As Ameriprise Financial approaches its Q1 2025 earnings report, the company appears to be building on a foundation of strong performance established in 2024. The core Advice & Wealth Management segment continues to be the engine of growth, benefiting from robust AUM inflows and a successful strategy for attracting and retaining productive financial advisors. The recent partnership with Langley Federal Credit Union exemplifies Ameriprise's proactive approach to expanding its footprint and integrating new pools of assets and advisors.

The company's financial health, marked by strong cash flow generation, a negative net debt position, and a commitment to returning capital through share repurchases and dividends, provides flexibility for future strategic initiatives and resilience against potential market headwinds. While the sensitivity to interest rates presents a factor to watch, particularly concerning short-term rate impacts on AWM's net investment income, the company's diversified business model and focus on fee-based advisory accounts help mitigate some of this risk.

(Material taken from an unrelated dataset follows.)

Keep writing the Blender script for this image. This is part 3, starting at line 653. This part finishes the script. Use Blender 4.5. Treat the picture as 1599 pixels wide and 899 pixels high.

Looking ahead, analyst expectations suggest continued growth in earnings and revenue, supporting a positive outlook. Investors will be scrutinizing the Q1 2025 report for confirmation of sustained momentum in AUM growth, advisor metrics, and client flows, as well as management commentary on the interest rate environment and the progress of recent strategic initiatives. Ameriprise's ability to effectively execute its strategy, navigate competitive pressures, and manage macroeconomic factors will be key to sustaining its financial performance and achieving its long-term objectives in the evolving US wealth management market.